You want a healthy plant, a healthy garden, and good fruit that will last beyond hype and frenzy. 

Third, if you find yourself in a growing boom, prepare for a harvest that will tax your resources and creativity. I see what’s growing on the twenty tomato plants outside. And I really don’t want any loss or waste. So I’m researching canning, freezing, and storing. I’m researching recipes and methods. I know I’ll have to carve some extra, flexible time for the days when everything’s coming up tomatoes. I don’t want to miss the opportunity. I want to reach for a jar of marinara sauce when it’s five degrees and snowy and smile at the July sun that’s bottled up inside it. 

And you want to see a person who’s been planted and watered and is flourishing and growing and who, months and years down the road, is continuing to bear witness to the season when they came to Christ. The long-term effects of the harvest will bring joy and beauty in unexpected ways when subzero wind is howling, as it inevitably does in seasons of ministry and life. 

I don’t know if you’re in a season of plodding, laboring, or attempting to catch the harvest. Sometimes it seems more manure than miracle. 

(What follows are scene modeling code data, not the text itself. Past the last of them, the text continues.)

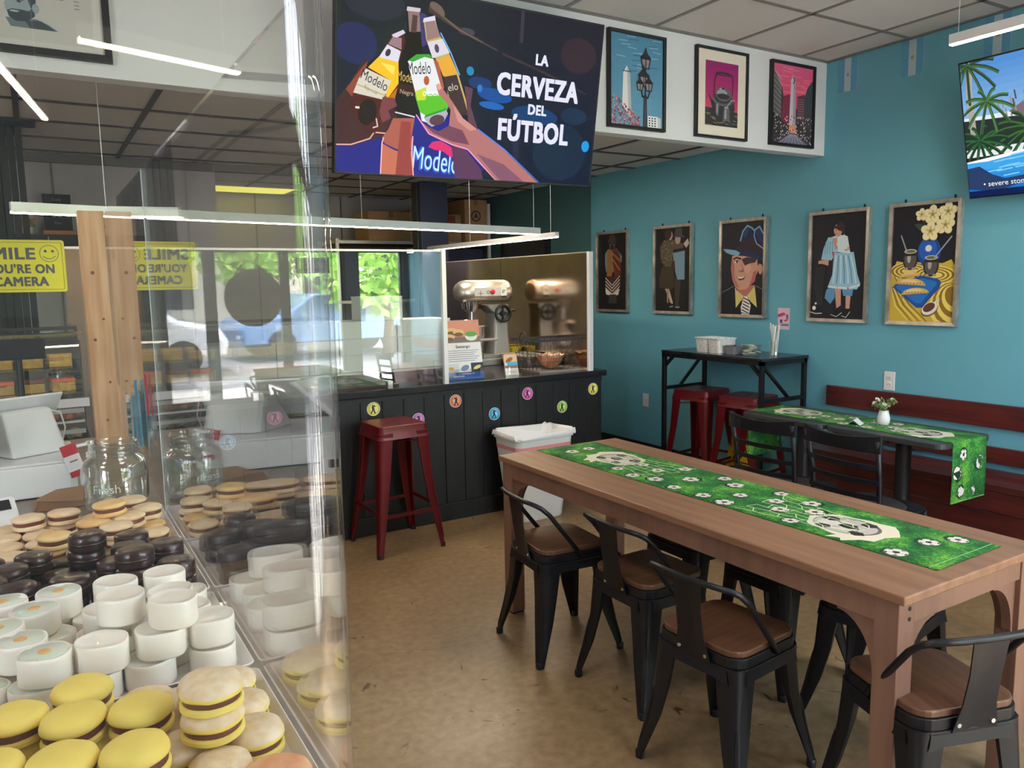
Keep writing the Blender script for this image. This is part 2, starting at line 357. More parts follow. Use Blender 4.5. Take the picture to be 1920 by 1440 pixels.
# front wall behind the camera with the shop windows that light the room
openings = [(-3.7, -2.5), (1.3, 1.8), (1.88, 2.72), (2.78, 3.52), (3.72, 4.37)]  # leftmost opening is an added one, for more light on the left
fw = G(); x = -4.1
for a, b in openings: fw.box(x, a, YF-.12, YF, 0, 3.0); x = b
fw.box(x, XW+.1, YF-.12, YF, 0, 3.0)
for a, b in openings: fw.box(a, b, YF-.12, YF, 0, .14); fw.box(a, b, YF-.12, YF, 2.02, 2.14); fw.box(a, b, YF-.12, YF, 2.82, 3.0)
struct('wall_front', fw, mat('teal_grey_paint', (70, 96, 104), .6))
for i, (a, b) in enumerate(openings):
    g = G()
    for z0, z1 in ((.14, 2.02), (2.14, 2.82)):
        g.box(a, a+.03, YF-.09, YF-.03, z0, z1).box(b-.03, b, YF-.09, YF-.03, z0, z1).box(a, b, YF-.09, YF-.03, z0, z0+.03).box(a, b, YF-.09, YF-.03, z1-.03, z1)
    wn = struct('window_%d' % (i+1), g, M['dark'])
    for z0, z1 in ((.17, 1.99), (2.17, 2.79)): ob('window_pane', G().box(a+.03, b-.03, YF-.064, YF-.058, z0, z1), PANE, wn)
    ld = bpy.data.lights.new('window_daylight', 'AREA'); ld.shape = 'RECTANGLE'; ld.size = b-a; ld.size_y = 2.68; ld.cycles.is_portal = True
    lo = bpy.data.objects.new('window_portal', ld); COL.objects.link(lo); lo.location = ((a+b)/2, YF-.13, 1.48); lo.rotation_euler = (R(90), 0, 0)

# ================================================================ COUNTER WITH BLACK BOARDS
t = thing('service_counter', 'long black service counter faced with upright black boards', 'counter', (2.0, 5.1, 0))
def rel(g, ox, oy): g.v = [(x-ox, y-oy, z) for x, y, z in g.v]; return g
ob('carcass', rel(G().box(.3, 3.485, 4.515, 5.7, .0, .87), 2, 5.1), M['black'], t)
ob('countertop', rel(G().box(.28, 3.52, 4.46, 5.75, .868, .91), 2, 5.1), M['ctop'], t, bevel=.004)
ob('kickboard', rel(G().box(.3, 3.497, 4.478, 4.516, 0, .115), 2, 5.1), M['blackw'], t, bevel=.003)
ob('top_rail', rel(G().box(.3, 3.497, 4.49, 4.512, .835, .868), 2, 5.1), M['blackw'], t)
bm_ = None
for k in range(22):
    x1 = 3.498-.1425*k; x0 = max(x1-.1395, .3); y = 4.5-random.choice((0, .001, .002))
    if bm_ is None:
        bo = ob('board', G().box(-.06975, .06975, 0, .016, .112, .836), M['blackw'], t, bevel=.002); bm_ = bo.data; o = bo
    else: o = bo.copy(); COL.objects.link(o)
    o.location = ((x0+x1)/2-2, y-5.1, 0)
for k in range(8):
    o = bo.copy(); COL.objects.link(o); o.location = (3.482-2+.003, 4.59+.1425*k-5.1, 0); o.rotation_euler = (0, 0, R(90))
# round dancer stickers
stk = [(1.731, .791, (226, 206, 92), 'yellow'), (2.029, .693, (186, 104, 190), 'purple'), (2.298, .788, (226, 122, 78), 'orange'), (2.589, .674, (46, 158, 206), 'blue'),
       (2.856, .789, (214, 76, 160), 'pink'), (3.146, .668, (150, 200, 84), 'green'), (3.421, .774, (230, 214, 70), 'yellow'), (1.128, .801, (212, 96, 170), 'pink'), (.862, .686, (70, 160, 212), 'blue')]
lab = ['round yellow dancer sticker on the black boards right above the dark red stool', 'round purple dancer sticker half hidden behind the dark red stool seat', 'round orange dancer sticker on the black counter boards',
       'round blue dancer sticker on the boards left of the white bin', 'round pink dancer sticker on the boards above the white bin', 'round green dancer sticker on the black counter boards',
       'round yellow dancer sticker at the right end of the counter', 'round pink dancer sticker seen through the clear guard', 'small round blue dancer sticker lowest, seen through the clear guard']
for (x, z, c, nm), lb in zip(stk, lab):
    a = Art(); r = .043
    a.ell((240, 236, 226), 0, 0, r, n=32); a.ell(c, 0, 0, r*.93, n=32)
    a.ell([min(255, k+50) for k in c], .1*r, .1*r, r*.6, r*.7)
    d = (44, 26, 48); f = random.choice((1, -1))
    a.ell(d, -.12*r*f, .5*r, .12*r); a.ell(d, .12*r*f, .45*r, .11*r)
    a.poly(d, [(-.3*r*f, .35*r), (.05*r*f, .4*r), (.12*r*f, -.1*r), (.3*r*f, -.65*r), (.1*r*f, -.68*r), (-.05*r*f, -.2*r), (-.35*r*f, -.7*r), (-.5*r*f, -.66*r), (-.22*r*f, -.1*r)])
    a.poly((240, 230, 220), [(.02*r*f, .35*r), (.3*r*f, .3*r), (.42*r*f, -.2*r), (.2*r*f, -.15*r)]); a.line(d, [(.0, .3*r), (.42*r*f, .36*r)], .07*r)
    t = thing('round_sticker', lb, 'sticker', mx=wallmx((x, 4.496, z), 'front'), group='round dancer stickers on the counter')
    ob('disc', G().lathe([(r, -.001), (r, .0008)], 32), M['white'], t); a.build('picture', PRINT, t, z=.001)

# clear guard over the counter with bright edges
t = thing('counter_guard', 'clear acrylic guard with white edge standing on black counter before white boxes', 'guard', (1.4, 4.5, .91))
for x0, x1 in ((-.6, .54), (.545, 2.205)):
    ob('clear_panel', rel(G().box(x0, x1, 4.466, 4.474, 0, .84), 1.4, 4.5), CLG, t)
    ob('top_edge', rel(G().box(x0, x1, 4.462, 4.478, .838, .85), 1.4, 4.5), M['alu'], t)
ob('end_post', rel(G().box(2.205, 2.235, 4.455, 4.485, 0, .852), 1.4, 4.5), M['alu'], t, bevel=.003)
for x in (1.02, 1.36, 1.83): ob('clip', rel(G().box(x-.018, x+.018, 4.448, 4.49, 0, .052), 1.4, 4.5), M['chrome'], t, bevel=.004)
t = thing('steel_partition', 'polished stainless steel splash partition at the right end of counter', 'partition', (3.385, 5.6, .91))
for y0, y1 in ((4.49, 5.695), (5.7, 6.75)): ob('steel_sheet', rel(G().box(3.37, 3.395, y0, y1, 0 if y1 < 5.7 else -.5, .842), 3.385, 5.6), M['mirror'], t)
ob('front_edge', rel(G().box(3.362, 3.4, 4.462, 4.49, 0, .848), 3.385, 5.6), M['alu'], t, bevel=.003)
ob('top_edge', rel(G().box(3.366, 3.4, 4.49, 6.75, .842, .849), 3.385, 5.6), M['steel'], t)

# white cardboard take-out boxes on a steel stand
st = thing('box_stand', 'low steel stand on the counter holding the white take-out boxes', 'stand', (1.6, 4.9, .91))
ob('shelf', G().box(-.85, .8, -.2, .2, .075, .09), M['steel'], st, bevel=.002)
for x in (-.8, -.05, .75):
    for y in (-.16, .16): ob('leg', G().box(x-.012, x+.012, y-.012, y+.012, 0, .075), M['steel'], st)
rowsn = ['bottom', 'middle', 'top']; coln = ['right-hand', 'second from the right', 'third from the right', 'leftmost']
for r_ in range(3):
    for c in range(4):
        if (r_, c) == (2, 3): continue
        x1 = 2.395-.392*c; b = G().box(-.192, .192, -.15, .15, 0, .102)
        t = thing('take_out_box', 'white card take-out box in the %s row of the stack, %s' % (rowsn[r_], coln[c] if c not in (0, 3) else coln[c]+' one'), 'box', (x1-.195, 4.88, 1.0005+.1065*r_), random.uniform(-.006, .006), 'white take-out boxes on the counter')
        ob('carton', b, M['box'], t, bevel=.002); ob('lid', G().box(-.194, .194, -.152, .152, .102, .1058), M['box'], t, bevel=.001)
t = thing('take_out_box', 'lone white box lying on top of the box stack', 'box', (1.93, 4.88, 1.3206), .03, 'white take-out boxes on the counter')
ob('carton', G().box(-.13, .13, -.12, .12, 0, .15), M['box'], t, bevel=.002); ob('lid', G().box(-.132, .132, -.122, .122, .15, .154), M['box'], t, bevel=.001)

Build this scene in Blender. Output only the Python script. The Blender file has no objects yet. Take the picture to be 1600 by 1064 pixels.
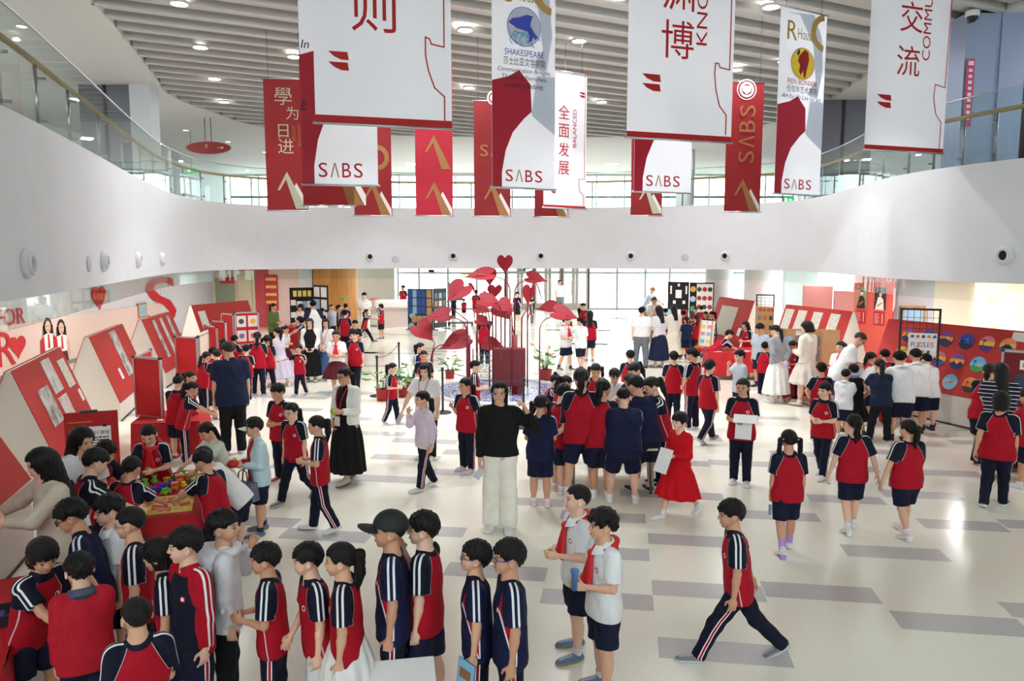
import bpy, math, random
import numpy as np
from mathutils import Vector, Matrix
random.seed(7); rng = np.random.default_rng(7)
sc = bpy.context.scene
COL = sc.collection
R = math.radians
# ------------------------------------------------------------------ camera
CAMZ, FPX, PITCH = 3.1, 1190.0, R(6.47)
cam = bpy.data.cameras.new('camera'); camo = bpy.data.objects.new('camera', cam); COL.objects.link(camo)
camo.location = (0, 0, CAMZ); camo.rotation_euler = (R(90) - PITCH, 0, 0)
cam.sensor_width = 36; cam.lens = FPX / 1600 * 36; cam.clip_end = 300
sc.camera = camo
# ------------------------------------------------------------------ daylight outside, exposure
w = bpy.data.worlds.new('world'); sc.world = w; w.use_nodes = True
wb = w.node_tree.nodes['Background']; wb.inputs[0].default_value = (0.90, 0.96, 1, 1); wb.inputs[1].default_value = 8.5
sc.view_settings.view_transform = 'Standard'; sc.view_settings.look = 'None'
sc.view_settings.exposure = 0.16; sc.view_settings.gamma = 1; sc.view_settings.use_curve_mapping = False
cy = sc.cycles
cy.max_bounces = 7; cy.diffuse_bounces = 4; cy.glossy_bounces = 3; cy.transparent_max_bounces = 12; cy.transmission_bounces = 4
cy.sample_clamp_indirect = 6; cy.use_denoising = True
def area_light(name, loc, size, energy, col=(1, .95, .88), rot=(0, 0, 0), size_y=None):
    l = bpy.data.lights.new(name, 'AREA'); l.energy = energy; l.color = col; l.size = size
    if size_y: l.shape = 'RECTANGLE'; l.size_y = size_y
    o = bpy.data.objects.new(name, l); o.location = loc; o.rotation_euler = rot; COL.objects.link(o); return o
LIGHT_E, SOFT_E, AISLE_E, UPPER_E = 330.0, 42.0, 48.0, 100.0  # recessed downlight: beam and soft glow / added fill panel under the balcony / added fill panel upstairs (built with their fittings below)
# ------------------------------------------------------------------ from a picture point to a place
_fw = np.array([0, math.cos(PITCH), -math.sin(PITCH)]); _up = np.array([0, math.sin(PITCH), math.cos(PITCH)])
def ray(px, py): return _fw + np.array([1., 0, 0]) * ((px - 800) / FPX) - _up * ((py - 532) / FPX)
def G(px, py, z=0.0):
    d = ray(px, py); t = (z - CAMZ) / d[2]; return Vector((d[0] * t, d[1] * t, z))
def AT(px, py, D):
    d = ray(px, py); t = D / d[1]; return Vector((d[0] * t, D, CAMZ + d[2] * t))
# ------------------------------------------------------------------ materials
class X:                                   # a socket with arithmetic
    def __init__(s, nt, k): s.nt, s.k = nt, k
    def op(s, o, b=None, c=None):
        n = s.nt.nodes.new('ShaderNodeMath'); n.operation = o
        for i, v in enumerate((s, b, c)):
            if v is None: continue
            if isinstance(v, X): s.nt.links.new(v.k, n.inputs[i])
            else: n.inputs[i].default_value = v
        return X(s.nt, n.outputs[0])
    def __add__(s, b): return s.op('ADD', b)
    def __sub__(s, b): return s.op('SUBTRACT', b)
    def __mul__(s, b): return s.op('MULTIPLY', b)
    def __gt__(s, b): return s.op('GREATER_THAN', b)
    def __lt__(s, b): return s.op('LESS_THAN', b)
    def abs(s): return s.op('ABSOLUTE')
    def max(s, b): return s.op('MAXIMUM', b)
    def mod(s, b): return s.op('FLOORED_MODULO', b)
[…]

But if, on the off-chance, Jesus has upended your wisdom, keep these things in mind as your nets strain, as your plants hang heavy, and be thankful. 

P.S. – and pray. The other day I found something bubbling up out of my heart. I was praying for the people who would end up eating some of the extra tomatoes growing on my vines. I was praying for whomever would end up with a jar of homemade marinara sauce at Christmas. I was praying…for my tomatoes. For them to give good nutrients to growing bodies. 

Sometimes one of the best things you can do in ministry is to plant a physical garden, not just a spiritual one. We all need to see results of our labor.